Select the lines that contain "part" and copy each of them.

....................

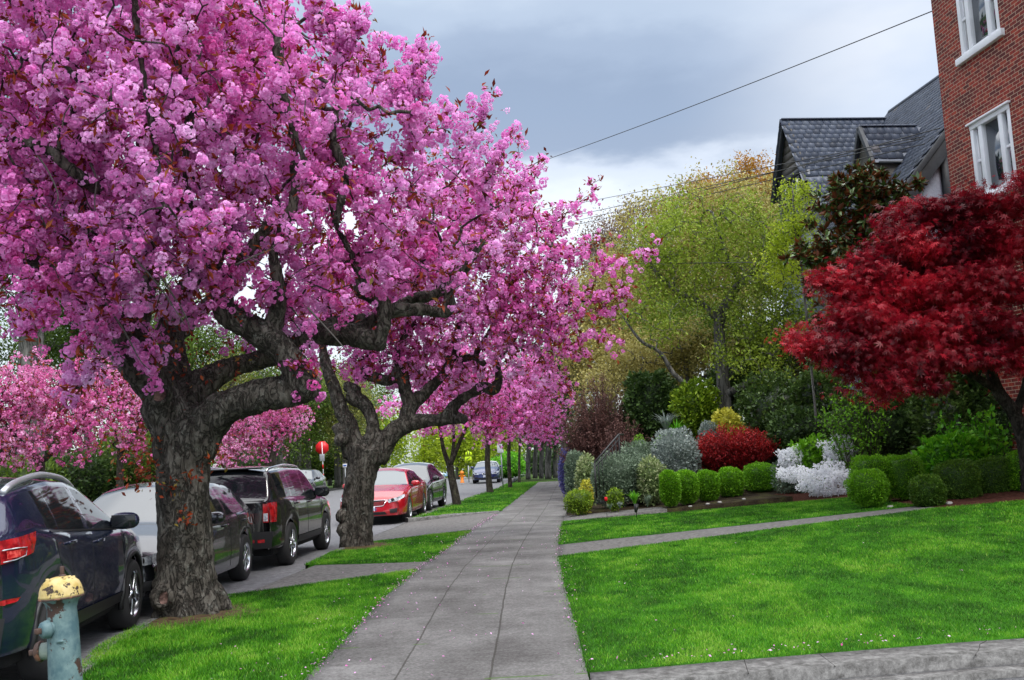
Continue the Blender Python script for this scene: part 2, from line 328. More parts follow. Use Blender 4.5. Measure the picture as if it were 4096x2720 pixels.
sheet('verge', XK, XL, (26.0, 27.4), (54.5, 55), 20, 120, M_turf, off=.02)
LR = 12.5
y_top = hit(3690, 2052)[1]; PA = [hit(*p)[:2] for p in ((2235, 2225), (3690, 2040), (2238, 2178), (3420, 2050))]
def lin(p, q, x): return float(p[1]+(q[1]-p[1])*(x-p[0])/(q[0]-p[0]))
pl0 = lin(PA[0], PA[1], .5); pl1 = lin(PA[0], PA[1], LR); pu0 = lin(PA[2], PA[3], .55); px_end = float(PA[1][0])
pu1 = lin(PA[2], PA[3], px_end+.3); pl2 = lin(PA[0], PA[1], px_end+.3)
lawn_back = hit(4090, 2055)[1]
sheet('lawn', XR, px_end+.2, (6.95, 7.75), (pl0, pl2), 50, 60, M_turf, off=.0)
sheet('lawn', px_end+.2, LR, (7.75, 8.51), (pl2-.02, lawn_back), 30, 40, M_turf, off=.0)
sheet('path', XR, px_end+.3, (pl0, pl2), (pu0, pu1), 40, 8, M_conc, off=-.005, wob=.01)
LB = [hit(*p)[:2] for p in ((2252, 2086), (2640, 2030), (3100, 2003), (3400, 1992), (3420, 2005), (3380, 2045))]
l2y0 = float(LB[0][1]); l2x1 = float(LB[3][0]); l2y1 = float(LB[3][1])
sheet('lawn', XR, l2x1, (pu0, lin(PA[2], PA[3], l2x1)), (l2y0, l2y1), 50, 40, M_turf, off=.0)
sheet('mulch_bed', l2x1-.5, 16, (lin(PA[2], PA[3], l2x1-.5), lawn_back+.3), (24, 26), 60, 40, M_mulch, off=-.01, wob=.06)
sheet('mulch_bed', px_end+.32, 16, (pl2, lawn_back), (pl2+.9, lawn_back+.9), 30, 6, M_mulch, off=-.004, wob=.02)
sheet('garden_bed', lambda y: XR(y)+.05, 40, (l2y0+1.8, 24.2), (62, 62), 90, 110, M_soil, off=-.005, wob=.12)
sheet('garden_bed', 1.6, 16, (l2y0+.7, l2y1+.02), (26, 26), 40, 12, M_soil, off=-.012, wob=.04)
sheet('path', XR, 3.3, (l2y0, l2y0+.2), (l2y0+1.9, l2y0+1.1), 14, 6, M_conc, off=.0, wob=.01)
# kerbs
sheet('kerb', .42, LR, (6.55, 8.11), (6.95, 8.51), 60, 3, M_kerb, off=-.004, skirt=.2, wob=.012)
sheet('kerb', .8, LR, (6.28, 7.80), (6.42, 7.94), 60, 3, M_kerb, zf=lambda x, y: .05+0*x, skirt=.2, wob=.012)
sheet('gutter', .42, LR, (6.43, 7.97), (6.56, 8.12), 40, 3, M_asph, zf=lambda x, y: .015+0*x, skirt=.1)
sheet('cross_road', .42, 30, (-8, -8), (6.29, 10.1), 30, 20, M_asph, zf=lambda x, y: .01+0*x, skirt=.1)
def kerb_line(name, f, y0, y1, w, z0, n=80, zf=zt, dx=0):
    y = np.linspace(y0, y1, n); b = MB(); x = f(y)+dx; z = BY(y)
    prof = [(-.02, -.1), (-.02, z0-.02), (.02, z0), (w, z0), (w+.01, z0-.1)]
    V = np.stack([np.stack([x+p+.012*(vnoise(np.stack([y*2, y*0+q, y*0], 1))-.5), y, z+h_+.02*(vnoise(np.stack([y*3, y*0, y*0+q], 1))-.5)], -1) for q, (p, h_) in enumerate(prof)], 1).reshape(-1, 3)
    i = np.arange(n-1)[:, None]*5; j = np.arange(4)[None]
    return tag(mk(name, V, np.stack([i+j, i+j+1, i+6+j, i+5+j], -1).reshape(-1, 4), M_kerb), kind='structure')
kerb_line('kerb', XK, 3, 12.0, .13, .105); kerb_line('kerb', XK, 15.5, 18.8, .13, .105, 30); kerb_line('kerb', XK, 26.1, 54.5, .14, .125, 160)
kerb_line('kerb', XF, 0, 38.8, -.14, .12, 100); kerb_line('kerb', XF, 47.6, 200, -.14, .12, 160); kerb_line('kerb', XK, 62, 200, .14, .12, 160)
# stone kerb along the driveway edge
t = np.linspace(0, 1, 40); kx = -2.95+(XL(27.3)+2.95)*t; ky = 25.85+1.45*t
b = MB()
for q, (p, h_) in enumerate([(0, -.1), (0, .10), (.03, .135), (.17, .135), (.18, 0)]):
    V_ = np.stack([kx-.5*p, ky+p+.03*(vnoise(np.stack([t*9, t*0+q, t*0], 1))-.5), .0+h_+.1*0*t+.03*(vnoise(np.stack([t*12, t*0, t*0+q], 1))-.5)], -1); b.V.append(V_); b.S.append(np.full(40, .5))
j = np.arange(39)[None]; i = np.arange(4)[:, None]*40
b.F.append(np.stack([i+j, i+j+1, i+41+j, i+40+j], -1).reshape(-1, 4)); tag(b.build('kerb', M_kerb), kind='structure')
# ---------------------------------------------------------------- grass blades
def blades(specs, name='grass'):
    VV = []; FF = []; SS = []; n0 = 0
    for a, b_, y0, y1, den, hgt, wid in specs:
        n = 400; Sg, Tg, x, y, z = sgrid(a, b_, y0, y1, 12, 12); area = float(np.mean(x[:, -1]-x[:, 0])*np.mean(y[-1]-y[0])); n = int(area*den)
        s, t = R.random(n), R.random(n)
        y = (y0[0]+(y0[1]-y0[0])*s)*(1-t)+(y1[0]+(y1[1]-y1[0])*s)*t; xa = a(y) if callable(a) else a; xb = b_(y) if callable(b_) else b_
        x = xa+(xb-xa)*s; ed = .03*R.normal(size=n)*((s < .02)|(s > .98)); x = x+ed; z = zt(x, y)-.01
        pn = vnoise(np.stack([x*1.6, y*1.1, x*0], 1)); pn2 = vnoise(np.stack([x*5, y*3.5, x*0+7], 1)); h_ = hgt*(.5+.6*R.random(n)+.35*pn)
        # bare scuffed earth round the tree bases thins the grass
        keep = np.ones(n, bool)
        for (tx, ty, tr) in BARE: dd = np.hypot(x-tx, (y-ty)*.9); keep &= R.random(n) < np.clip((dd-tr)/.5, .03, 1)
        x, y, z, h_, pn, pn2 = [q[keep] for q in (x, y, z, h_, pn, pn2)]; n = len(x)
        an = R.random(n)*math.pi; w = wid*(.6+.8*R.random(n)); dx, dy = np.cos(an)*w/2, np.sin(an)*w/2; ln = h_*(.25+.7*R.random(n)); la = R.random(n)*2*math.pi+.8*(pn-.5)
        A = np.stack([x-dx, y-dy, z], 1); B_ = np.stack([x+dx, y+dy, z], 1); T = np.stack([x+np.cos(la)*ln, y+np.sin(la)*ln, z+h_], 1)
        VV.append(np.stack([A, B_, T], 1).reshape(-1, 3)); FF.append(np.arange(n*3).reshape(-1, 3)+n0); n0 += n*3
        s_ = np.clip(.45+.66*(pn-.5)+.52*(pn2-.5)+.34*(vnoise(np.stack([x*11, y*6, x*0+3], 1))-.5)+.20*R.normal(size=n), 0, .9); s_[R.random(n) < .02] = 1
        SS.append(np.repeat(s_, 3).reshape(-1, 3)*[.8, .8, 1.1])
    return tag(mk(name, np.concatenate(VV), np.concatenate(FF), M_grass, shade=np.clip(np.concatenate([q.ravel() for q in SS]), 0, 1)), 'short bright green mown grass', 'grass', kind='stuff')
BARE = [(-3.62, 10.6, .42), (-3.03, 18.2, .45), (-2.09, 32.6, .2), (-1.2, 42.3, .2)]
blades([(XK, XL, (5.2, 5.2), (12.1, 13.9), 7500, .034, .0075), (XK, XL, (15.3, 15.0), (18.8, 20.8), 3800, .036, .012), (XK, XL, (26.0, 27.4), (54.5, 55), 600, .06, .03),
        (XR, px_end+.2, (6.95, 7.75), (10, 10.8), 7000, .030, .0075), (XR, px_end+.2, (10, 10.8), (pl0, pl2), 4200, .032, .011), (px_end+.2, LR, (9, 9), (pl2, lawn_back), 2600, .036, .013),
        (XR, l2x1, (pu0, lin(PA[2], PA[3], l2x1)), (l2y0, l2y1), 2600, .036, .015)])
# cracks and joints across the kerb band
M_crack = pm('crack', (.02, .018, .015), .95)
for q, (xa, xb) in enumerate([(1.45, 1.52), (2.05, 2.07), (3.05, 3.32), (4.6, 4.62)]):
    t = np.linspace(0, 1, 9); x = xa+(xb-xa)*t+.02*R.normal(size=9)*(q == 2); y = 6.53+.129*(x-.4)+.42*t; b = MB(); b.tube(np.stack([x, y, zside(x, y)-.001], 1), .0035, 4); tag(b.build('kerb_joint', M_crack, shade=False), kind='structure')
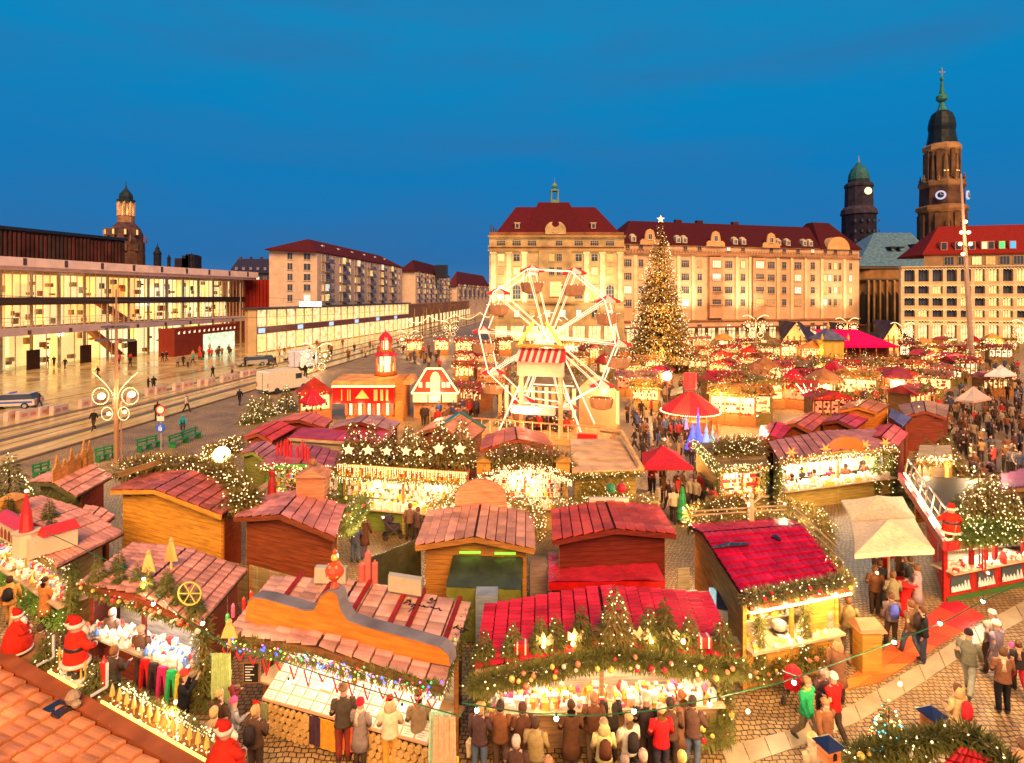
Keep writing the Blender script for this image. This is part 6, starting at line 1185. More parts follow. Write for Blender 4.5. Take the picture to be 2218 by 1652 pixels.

....................

- **RESPONSE TO THE TASK**
Continue the Blender Python script for this scene: part 2, from line 328. More parts follow. Use Blender 4.5. Measure the picture as if it were 4096x2720 pixels.
Keep writing the Blender script for this image. This is part 6, starting at line 1185. More parts follow. Write for Blender 4.5. Take the picture to be 2218 by 1652 pixels.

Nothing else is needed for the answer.